Shadow of Heroes by Robert Ardrey (Piccadilly Theatre)
It is not often that we see before us on the stage a re-enactment of events only recently cast into history, whose beam has lowered sufficiently to throw a “Shadow of Heroes” on to our vision; that of the people of Hungary, whose struggles formed the stuff of Robert Ardrey’s play at the Piccadilly Theatre in November.
Ardrey has given us an epic, or a document if you will; a play that points no finger, no moral, but simply shows us people playing the only parts they know, in a world not of their own making.
Lately familiar-sounding names: Kádár, Gerő and Rákosi, echo about the actors who present them to us— impersonally. Rajk, the idealist, and Kádár, the dedicated plodder; who fought in the Hungarian Communist underground; Gerő and Rákosi, the suave politicians, who, after due preparation in Moscow, were returned to Hungary in the wake of the Red Army to rule for the Kremlin.
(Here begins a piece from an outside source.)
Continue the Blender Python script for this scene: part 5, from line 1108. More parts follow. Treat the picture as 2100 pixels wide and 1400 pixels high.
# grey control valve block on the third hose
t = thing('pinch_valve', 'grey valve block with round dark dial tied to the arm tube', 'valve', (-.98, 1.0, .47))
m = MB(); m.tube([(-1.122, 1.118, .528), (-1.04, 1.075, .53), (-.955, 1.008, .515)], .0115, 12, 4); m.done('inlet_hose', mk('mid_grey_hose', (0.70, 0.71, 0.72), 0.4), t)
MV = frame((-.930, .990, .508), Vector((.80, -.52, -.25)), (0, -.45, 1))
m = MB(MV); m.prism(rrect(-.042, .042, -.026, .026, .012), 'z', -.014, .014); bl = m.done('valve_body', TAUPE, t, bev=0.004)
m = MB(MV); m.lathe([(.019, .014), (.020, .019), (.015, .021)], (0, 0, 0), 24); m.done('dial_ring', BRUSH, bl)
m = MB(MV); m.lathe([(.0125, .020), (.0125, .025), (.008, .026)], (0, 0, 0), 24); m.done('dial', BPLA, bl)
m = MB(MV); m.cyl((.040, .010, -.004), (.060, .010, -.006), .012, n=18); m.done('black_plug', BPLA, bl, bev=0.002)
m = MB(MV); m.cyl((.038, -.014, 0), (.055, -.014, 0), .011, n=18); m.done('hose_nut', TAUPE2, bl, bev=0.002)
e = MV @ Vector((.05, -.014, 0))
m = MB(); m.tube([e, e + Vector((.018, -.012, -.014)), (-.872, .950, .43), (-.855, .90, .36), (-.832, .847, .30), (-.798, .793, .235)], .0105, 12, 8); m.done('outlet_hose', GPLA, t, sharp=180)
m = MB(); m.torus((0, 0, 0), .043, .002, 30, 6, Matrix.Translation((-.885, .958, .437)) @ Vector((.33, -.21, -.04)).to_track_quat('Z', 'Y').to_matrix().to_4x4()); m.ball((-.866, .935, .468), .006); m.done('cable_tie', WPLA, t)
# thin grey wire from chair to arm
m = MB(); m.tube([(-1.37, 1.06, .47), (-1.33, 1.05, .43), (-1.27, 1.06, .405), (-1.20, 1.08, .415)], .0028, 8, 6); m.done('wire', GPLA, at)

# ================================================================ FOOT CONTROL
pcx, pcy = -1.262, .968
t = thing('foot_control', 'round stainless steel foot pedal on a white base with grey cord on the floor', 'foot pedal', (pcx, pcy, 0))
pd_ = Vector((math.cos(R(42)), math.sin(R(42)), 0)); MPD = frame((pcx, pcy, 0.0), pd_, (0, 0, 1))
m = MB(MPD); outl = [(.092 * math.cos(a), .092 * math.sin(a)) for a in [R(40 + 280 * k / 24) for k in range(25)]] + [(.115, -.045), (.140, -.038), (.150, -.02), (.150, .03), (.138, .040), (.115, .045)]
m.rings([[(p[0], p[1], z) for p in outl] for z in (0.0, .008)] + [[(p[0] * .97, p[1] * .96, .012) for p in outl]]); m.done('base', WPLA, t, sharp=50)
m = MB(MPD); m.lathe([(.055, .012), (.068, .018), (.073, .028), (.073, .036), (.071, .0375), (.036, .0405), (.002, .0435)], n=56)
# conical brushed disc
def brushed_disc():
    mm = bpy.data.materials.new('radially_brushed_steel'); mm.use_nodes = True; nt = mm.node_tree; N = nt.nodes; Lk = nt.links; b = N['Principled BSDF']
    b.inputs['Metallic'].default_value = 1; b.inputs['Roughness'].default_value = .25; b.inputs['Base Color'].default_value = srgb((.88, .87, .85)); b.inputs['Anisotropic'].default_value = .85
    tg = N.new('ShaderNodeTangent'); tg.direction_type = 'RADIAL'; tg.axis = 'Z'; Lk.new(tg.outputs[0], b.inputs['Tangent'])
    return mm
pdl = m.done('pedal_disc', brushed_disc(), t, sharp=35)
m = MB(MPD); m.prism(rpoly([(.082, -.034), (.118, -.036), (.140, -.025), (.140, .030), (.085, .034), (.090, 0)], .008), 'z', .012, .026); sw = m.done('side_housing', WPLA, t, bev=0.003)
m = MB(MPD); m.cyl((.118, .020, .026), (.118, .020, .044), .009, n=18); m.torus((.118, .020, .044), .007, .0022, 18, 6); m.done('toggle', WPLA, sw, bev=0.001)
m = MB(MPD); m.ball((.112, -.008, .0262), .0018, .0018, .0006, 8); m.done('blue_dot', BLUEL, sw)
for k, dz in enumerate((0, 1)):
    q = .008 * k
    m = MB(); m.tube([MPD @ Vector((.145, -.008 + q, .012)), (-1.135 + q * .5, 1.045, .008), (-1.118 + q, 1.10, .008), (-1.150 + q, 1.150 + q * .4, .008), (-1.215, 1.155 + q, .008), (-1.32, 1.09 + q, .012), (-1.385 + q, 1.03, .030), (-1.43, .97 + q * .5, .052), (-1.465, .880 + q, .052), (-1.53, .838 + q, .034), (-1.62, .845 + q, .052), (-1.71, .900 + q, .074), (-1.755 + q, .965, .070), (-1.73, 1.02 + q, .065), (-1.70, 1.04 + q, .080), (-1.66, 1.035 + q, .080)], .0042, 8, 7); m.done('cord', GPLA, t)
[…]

That which followed is what we have come to know as the Hungarian tragedy and the events that lead up to it; new events in an old pattern. We are soon aware that there is no common cause between those Hungarians from Moscow and those from the cellars of Budapest.
Rajk is hanged as a sacrifice to the needs of rotten political expediency, on a trumped-up charge of Titoist conspiracy, and resurrected as a public hero at the behest of another. As an attempt to line up with the new coformity, the Khrushchev ascendency after the death of Stalin, which went astray and, instead, exploded the keg of suppressed working-class hatred for the oppression of their “ liberators ” in October, 1956.
Through all this Kádár appears as little more than a pawn, a servant of the Communist Party, to be pulled up and pitched down as and when the interests of the ruling circle require it.
Finally, the intrigues of the Communist overlords for the perks and privileges of despotism, skulking from the wrath of Moscow, eventually invoke that wrath upon themselves and the unfortunate working class.
Ardrey knows little of politics and the motive forces of history (at least this is not apparent). Neither should we credit him with personal or political accuracy without verification.
But he pronounces no judgment that his narrative does not do for itself. He gives no causes; no profound analysis. Just people. This is both the strength and weakness of the play. We are free to draw our own conclusions (except for Mr. Emlyn Williams’ slight vocal insinuations). Some may draw the wrong ones, or none at all: but at least we are not told what they should be, which is refreshing and salutary.
There is an air of openness about the play: a “chorus,” or story teller, weaves in and out the action, the actors set their own scenery of broken outlines, around which the drama unfolds.
We are not involved: we sit and watch, listen and, maybe, think.